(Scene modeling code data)
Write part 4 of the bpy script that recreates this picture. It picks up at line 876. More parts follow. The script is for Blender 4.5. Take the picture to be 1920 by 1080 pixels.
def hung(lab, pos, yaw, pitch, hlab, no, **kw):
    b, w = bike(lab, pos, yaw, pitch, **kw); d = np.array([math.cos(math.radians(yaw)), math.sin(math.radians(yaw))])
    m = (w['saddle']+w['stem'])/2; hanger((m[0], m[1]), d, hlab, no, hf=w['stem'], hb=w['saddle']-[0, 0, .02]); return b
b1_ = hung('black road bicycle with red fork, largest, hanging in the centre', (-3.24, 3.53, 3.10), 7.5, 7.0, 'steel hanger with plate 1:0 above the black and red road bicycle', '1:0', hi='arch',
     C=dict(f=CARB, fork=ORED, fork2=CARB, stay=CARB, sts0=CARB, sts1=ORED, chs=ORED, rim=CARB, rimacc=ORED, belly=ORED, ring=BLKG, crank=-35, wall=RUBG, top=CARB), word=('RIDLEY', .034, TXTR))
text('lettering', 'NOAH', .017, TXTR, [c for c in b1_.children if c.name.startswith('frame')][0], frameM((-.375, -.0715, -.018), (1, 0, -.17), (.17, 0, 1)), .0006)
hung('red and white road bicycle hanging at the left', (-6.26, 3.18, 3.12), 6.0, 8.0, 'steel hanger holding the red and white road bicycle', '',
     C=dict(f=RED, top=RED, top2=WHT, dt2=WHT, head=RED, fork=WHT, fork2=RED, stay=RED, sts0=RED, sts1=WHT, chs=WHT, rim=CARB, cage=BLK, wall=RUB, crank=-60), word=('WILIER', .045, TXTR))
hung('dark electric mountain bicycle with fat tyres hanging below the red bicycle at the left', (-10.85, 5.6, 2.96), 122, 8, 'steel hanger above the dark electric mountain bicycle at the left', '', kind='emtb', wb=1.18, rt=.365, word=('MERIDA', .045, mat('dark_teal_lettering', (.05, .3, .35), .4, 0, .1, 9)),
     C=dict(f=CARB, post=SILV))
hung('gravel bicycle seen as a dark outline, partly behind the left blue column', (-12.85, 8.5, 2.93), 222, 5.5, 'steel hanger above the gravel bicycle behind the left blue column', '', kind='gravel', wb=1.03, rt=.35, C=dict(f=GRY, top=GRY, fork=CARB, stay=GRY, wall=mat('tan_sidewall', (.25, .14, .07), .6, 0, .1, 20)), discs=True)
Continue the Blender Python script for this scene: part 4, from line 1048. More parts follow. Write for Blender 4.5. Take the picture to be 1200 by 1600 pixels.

__Problem requirements__
Transcribe the full listing above without leaving anything out.

__Expected answer__
Write part 4 of the bpy script that recreates this picture. It picks up at line 876. More parts follow. The script is for Blender 4.5. Take the picture to be 1920 by 1080 pixels.
def hung(lab, pos, yaw, pitch, hlab, no, **kw):
    b, w = bike(lab, pos, yaw, pitch, **kw); d = np.array([math.cos(math.radians(yaw)), math.sin(math.radians(yaw))])
    m = (w['saddle']+w['stem'])/2; hanger((m[0], m[1]), d, hlab, no, hf=w['stem'], hb=w['saddle']-[0, 0, .02]); return b
b1_ = hung('black road bicycle with red fork, largest, hanging in the centre', (-3.24, 3.53, 3.10), 7.5, 7.0, 'steel hanger with plate 1:0 above the black and red road bicycle', '1:0', hi='arch',
     C=dict(f=CARB, fork=ORED, fork2=CARB, stay=CARB, sts0=CARB, sts1=ORED, chs=ORED, rim=CARB, rimacc=ORED, belly=ORED, ring=BLKG, crank=-35, wall=RUBG, top=CARB), word=('RIDLEY', .034, TXTR))
text('lettering', 'NOAH', .017, TXTR, [c for c in b1_.children if c.name.startswith('frame')][0], frameM((-.375, -.0715, -.018), (1, 0, -.17), (.17, 0, 1)), .0006)
hung('red and white road bicycle hanging at the left', (-6.26, 3.18, 3.12), 6.0, 8.0, 'steel hanger holding the red and white road bicycle', '',
     C=dict(f=RED, top=RED, top2=WHT, dt2=WHT, head=RED, fork=WHT, fork2=RED, stay=RED, sts0=RED, sts1=WHT, chs=WHT, rim=CARB, cage=BLK, wall=RUB, crank=-60), word=('WILIER', .045, TXTR))
hung('dark electric mountain bicycle with fat tyres hanging below the red bicycle at the left', (-10.85, 5.6, 2.96), 122, 8, 'steel hanger above the dark electric mountain bicycle at the left', '', kind='emtb', wb=1.18, rt=.365, word=('MERIDA', .045, mat('dark_teal_lettering', (.05, .3, .35), .4, 0, .1, 9)),
     C=dict(f=CARB, post=SILV))
hung('gravel bicycle seen as a dark outline, partly behind the left blue column', (-12.85, 8.5, 2.93), 222, 5.5, 'steel hanger above the gravel bicycle behind the left blue column', '', kind='gravel', wb=1.03, rt=.35, C=dict(f=GRY, top=GRY, fork=CARB, stay=GRY, wall=mat('tan_sidewall', (.25, .14, .07), .6, 0, .1, 20)), discs=True)
Continue the Blender Python script for this scene: part 4, from line 1048. More parts follow. Write for Blender 4.5. Take the picture to be 1200 by 1600 pixels.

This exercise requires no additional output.